▶ **What the task asks**: The lines below are to be quoted exactly, from the first through the one that contains "sc.camera = cam".

▶ **Data shown**:

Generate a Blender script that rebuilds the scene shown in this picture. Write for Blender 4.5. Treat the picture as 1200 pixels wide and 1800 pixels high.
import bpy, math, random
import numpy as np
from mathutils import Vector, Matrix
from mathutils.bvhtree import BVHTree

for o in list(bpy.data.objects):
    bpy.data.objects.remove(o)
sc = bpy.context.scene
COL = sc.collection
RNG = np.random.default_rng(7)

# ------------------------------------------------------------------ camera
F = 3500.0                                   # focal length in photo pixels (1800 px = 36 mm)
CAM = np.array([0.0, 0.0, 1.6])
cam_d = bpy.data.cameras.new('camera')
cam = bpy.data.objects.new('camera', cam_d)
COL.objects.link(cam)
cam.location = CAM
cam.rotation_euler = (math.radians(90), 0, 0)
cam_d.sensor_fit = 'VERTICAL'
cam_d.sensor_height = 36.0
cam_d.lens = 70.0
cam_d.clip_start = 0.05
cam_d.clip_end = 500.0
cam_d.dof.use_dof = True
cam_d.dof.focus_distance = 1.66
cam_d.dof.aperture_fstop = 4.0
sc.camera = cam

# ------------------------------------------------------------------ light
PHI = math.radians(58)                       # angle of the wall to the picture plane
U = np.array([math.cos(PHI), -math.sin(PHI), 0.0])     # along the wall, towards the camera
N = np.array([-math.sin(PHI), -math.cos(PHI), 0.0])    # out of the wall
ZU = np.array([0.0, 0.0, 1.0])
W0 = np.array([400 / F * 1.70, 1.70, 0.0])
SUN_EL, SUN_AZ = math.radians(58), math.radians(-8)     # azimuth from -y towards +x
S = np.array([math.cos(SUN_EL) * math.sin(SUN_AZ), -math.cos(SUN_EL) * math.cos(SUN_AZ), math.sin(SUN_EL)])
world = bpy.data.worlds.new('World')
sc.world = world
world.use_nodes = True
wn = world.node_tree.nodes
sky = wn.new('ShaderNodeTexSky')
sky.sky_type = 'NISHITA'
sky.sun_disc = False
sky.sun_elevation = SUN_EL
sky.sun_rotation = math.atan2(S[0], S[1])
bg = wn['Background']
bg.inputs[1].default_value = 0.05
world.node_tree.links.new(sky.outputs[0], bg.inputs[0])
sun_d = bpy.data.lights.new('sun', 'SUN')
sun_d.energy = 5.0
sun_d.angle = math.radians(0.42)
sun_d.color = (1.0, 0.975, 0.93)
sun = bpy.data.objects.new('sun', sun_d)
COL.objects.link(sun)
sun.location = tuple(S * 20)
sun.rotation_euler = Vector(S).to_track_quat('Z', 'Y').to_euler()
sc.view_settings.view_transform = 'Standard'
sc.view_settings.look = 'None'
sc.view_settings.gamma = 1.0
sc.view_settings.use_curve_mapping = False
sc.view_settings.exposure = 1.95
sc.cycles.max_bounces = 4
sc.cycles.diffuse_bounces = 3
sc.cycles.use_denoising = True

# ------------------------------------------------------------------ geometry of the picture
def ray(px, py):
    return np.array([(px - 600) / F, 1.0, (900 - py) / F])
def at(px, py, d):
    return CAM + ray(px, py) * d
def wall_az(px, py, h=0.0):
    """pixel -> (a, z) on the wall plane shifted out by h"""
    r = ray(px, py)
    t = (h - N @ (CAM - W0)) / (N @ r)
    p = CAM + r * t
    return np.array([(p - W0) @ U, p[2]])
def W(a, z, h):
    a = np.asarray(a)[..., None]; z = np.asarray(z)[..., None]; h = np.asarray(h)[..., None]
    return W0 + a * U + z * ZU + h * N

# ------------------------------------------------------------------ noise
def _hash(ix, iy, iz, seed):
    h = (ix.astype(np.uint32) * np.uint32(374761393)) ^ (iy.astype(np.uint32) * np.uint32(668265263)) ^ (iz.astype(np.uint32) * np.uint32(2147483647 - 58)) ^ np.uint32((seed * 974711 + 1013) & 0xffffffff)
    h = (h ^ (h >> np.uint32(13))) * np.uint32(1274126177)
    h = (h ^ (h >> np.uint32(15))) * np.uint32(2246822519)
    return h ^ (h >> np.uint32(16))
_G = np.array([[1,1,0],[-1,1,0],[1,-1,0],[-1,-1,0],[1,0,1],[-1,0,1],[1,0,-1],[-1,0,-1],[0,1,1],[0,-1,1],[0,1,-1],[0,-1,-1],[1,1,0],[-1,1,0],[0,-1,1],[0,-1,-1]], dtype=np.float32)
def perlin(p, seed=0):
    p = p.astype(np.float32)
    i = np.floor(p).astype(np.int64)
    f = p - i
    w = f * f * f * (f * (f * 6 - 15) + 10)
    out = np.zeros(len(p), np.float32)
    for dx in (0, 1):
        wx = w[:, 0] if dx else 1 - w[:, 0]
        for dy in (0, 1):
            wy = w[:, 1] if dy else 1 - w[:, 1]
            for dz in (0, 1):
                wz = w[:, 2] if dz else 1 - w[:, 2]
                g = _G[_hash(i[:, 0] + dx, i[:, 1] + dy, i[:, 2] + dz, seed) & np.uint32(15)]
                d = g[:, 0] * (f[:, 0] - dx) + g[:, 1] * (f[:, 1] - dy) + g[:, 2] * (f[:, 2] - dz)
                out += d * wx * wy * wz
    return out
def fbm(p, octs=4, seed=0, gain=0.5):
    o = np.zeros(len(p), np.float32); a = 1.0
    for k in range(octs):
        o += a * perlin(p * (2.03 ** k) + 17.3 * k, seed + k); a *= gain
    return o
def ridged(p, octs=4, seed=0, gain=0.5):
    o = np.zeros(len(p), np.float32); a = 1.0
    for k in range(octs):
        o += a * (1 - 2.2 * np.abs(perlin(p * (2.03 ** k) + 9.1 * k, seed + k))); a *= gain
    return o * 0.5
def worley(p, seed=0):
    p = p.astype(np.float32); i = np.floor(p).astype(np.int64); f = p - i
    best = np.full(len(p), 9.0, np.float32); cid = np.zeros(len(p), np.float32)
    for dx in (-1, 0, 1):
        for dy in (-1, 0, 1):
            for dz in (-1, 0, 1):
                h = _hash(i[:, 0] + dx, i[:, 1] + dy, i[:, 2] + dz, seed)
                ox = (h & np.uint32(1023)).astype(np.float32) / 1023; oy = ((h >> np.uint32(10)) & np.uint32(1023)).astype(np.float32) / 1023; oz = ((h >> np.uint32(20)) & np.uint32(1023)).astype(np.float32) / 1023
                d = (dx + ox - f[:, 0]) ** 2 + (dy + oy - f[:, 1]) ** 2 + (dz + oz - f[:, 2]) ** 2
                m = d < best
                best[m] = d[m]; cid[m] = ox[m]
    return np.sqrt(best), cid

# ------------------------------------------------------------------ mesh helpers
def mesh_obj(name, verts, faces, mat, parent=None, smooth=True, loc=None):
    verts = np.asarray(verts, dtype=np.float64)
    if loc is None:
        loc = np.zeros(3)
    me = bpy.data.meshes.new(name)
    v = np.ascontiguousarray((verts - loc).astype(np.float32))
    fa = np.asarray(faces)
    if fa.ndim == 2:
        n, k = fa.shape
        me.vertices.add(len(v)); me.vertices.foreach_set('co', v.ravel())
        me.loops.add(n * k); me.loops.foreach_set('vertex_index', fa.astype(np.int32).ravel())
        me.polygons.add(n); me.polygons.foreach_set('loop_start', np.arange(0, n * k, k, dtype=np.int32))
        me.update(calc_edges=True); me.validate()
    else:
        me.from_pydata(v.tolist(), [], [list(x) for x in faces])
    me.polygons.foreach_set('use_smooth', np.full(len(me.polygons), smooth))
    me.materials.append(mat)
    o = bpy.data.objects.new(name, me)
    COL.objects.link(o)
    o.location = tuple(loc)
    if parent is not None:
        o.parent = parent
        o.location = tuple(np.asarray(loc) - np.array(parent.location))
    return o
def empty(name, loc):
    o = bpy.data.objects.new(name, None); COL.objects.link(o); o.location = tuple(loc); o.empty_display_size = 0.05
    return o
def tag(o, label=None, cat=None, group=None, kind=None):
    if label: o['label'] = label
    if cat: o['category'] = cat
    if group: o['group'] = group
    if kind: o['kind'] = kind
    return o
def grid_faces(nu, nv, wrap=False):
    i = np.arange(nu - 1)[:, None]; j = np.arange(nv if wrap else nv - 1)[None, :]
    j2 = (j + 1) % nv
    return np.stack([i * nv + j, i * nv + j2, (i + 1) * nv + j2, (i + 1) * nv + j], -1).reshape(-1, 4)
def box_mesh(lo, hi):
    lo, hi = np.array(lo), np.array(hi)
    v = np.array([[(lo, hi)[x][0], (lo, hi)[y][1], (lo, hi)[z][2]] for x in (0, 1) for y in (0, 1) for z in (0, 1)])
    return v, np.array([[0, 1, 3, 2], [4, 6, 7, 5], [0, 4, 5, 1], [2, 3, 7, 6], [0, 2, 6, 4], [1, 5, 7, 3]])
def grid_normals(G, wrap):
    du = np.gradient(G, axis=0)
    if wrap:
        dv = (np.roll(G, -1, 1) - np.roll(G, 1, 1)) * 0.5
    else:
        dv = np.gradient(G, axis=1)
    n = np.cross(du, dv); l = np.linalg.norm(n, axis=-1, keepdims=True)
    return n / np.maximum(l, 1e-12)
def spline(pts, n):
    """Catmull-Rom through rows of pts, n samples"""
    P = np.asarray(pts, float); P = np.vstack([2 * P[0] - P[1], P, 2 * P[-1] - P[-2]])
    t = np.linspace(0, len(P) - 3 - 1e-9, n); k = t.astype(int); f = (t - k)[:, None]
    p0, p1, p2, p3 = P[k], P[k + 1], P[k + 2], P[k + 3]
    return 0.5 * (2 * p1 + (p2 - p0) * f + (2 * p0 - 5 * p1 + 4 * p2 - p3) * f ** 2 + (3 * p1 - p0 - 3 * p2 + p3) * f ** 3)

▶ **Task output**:
Generate a Blender script that rebuilds the scene shown in this picture. Write for Blender 4.5. Treat the picture as 1200 pixels wide and 1800 pixels high.
import bpy, math, random
import numpy as np
from mathutils import Vector, Matrix
from mathutils.bvhtree import BVHTree

for o in list(bpy.data.objects):
    bpy.data.objects.remove(o)
sc = bpy.context.scene
COL = sc.collection
RNG = np.random.default_rng(7)

# ------------------------------------------------------------------ camera
F = 3500.0                                   # focal length in photo pixels (1800 px = 36 mm)
CAM = np.array([0.0, 0.0, 1.6])
cam_d = bpy.data.cameras.new('camera')
cam = bpy.data.objects.new('camera', cam_d)
COL.objects.link(cam)
cam.location = CAM
cam.rotation_euler = (math.radians(90), 0, 0)
cam_d.sensor_fit = 'VERTICAL'
cam_d.sensor_height = 36.0
cam_d.lens = 70.0
cam_d.clip_start = 0.05
cam_d.clip_end = 500.0
cam_d.dof.use_dof = True
cam_d.dof.focus_distance = 1.66
cam_d.dof.aperture_fstop = 4.0
sc.camera = cam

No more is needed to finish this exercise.